Today our American friends came a little closer to joining us.
It has been a rough week, actually, for the Supreme Court of the United States. It isn’t hard to see why the public relations office ordered the opinions in this way. First, they chipped away at sexual harassment laws. They shrugged at a challenge to an affirmative action policy at the University of Texas, acting as if they just wished it would all go away. Then, they killed a longstanding set of rules about state voting in a country that just over ten years ago suffered from electoral chaos due to the nitty-gritty of voting procedure. Today’s ruling gives them the power to finish on a high note.
And, to be fair to the Court, it is a very high note. Let’s be clear on one thing: this is not a decision that “legalizes” same-sex marriage, per se. The Defense of Marriage Act only spoke to the question of whether federal law had to recognize same-sex marriages legalized by the states. But the opinion in United States v. Windsor, the DOMA case, contains some language that any future case challenging the constitutionality of pro-same-sex marriage legislation will find hard to get around. For example:
In acting first to recognize and then to allow same-sex marriages, New York was responding “to the initiative of those who [sought] a voice in shaping the destiny of their own times…” These actions were without doubt a proper exercise of its sovereign authority within our federal system, all in the way that the Framers of the Constitution intended.
This means that absent a Constitutional amendment prohibiting same-sex marriage, the court has now declared that the states are free to regulate marriage as they see fit. And, moreover, that the U.S. government has to recognize those marriages as legit, no matter what Congress wants. Plus:
This status is a far-reaching legal acknowledgment of the intimate relationship between two people, a relationship deemed by the State worthy of dignity in the community equal with all other marriages. It reflects both the community’s considered perspective on the historical roots of the institution of marriage and its evolving understanding of the meaning of equality.
So now, any future court that wants to make the case that equality does not require the recognition is going to have to argue that it is not a part of this “considered perspective” on the “evolving understanding of equality.” And the court was pretty explicit in its approval of where our notion of equality is evolving to, at least on this question:
The differentiation demeans the couple, whose moral and sexual choices the Constitution protects, see Lawrence, 539 U. S. 558, and whose relationship the State has sought to dignify. And it humiliates tens of thousands of children now being raised by same-sex couples. The law in question makes it even more difficult for the children to understand the integrity and closeness of their own family and its concord with other families in their community and in their daily lives.

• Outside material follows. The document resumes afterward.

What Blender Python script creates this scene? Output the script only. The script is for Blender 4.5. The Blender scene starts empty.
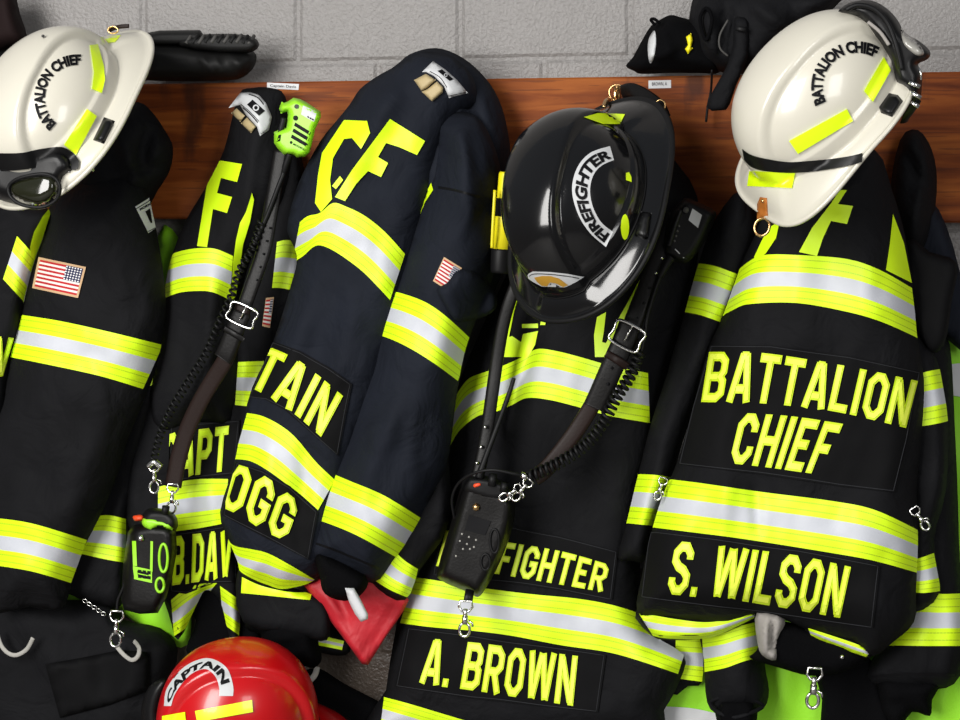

This part of the decision sent Scalia on a long, ranty whine in his dissent. He sees the writing on the wall here. For a long time, the debate in the same-sex equality question in the U.S. was about “standard of review,” which, as a fancy term of art, simply asks how willing a court is to stand up to the legislature. Conservatives could sail by on the argument that courts should defer to the apparently superior reasoning of Congress. Legal procedure has a way of occluding reality in such a fashion, which is why you see people get so married to it; it’s a thing they can control in the way they can’t control other people. But there is no “standard of review” under which legislation that deliberately “demeans” and “humiliates” American citizens could possibly survive, and Scalia knows it. He and Justice Roberts, who both observe that the majority seems to be saying that DOMA was an act of “malice,” are right about that.
I predicted this result to friends (and the editors of this here fine website) earlier in the week, just guessing after the hardline stance the Court took on affirmative action. Yesterday’s voting rights decision only cemented my suspicions. In each case, the slim majority survived on the notion that things have changed in the U.S. That in those cases the Court’s idea of the facts were wrong—Americans are not post-racial, any more than Canadians are the peaceful “mosaic” we so often claim for ourselves—meant the only risk to DOMA was that Justice Anthony Kennedy would wake up on a crucial morning thinking that a same-sex marriage was obviously unequal to his own. And that was unlikely to happen.
So for those still depressed about all the other regressive decisions in the United States this week, there is a silver lining. The fact is that the only real road to equality is to believe in equality as a process. The attitude that sees equality as a box we’ve ticked off ignores the way inequality actually happens. It is not just a thing you declare; it’s a thing you have to work to enforce in small ways, every day. It happens in the way men put women down at work, and women help them to do it. It happens in the way one designs voting procedures to confound the elderly and the uneducated. It happens in the way a policeman is more likely to arrest you if you’re black, or a First Nations person. And the more the law sees the need to evaluate equality in these small, contextual ways, the harder it is for them to ignore reality. The death of equal treatment under the law is when we speak in abstraction, because of course there are few people who in the abstract believe African-Americans shouldn’t have the vote, or that women ought to be sexually harassed. The key is to ask whether those things are actually happening.
The truth, as DOMA showed, is that they are. You can believe in the dignity of same-sex couples until the cows come home, but in a country where someone cannot help a partner immigrate, or even bequeath property to them, your belief is an empty, useless thing. It is not a belief in equality. It’s a sort of magical thinking that believes attitudes matter more than the real, actual details of life. The thing about a living tree, after all, is that it’s rooted in the real world.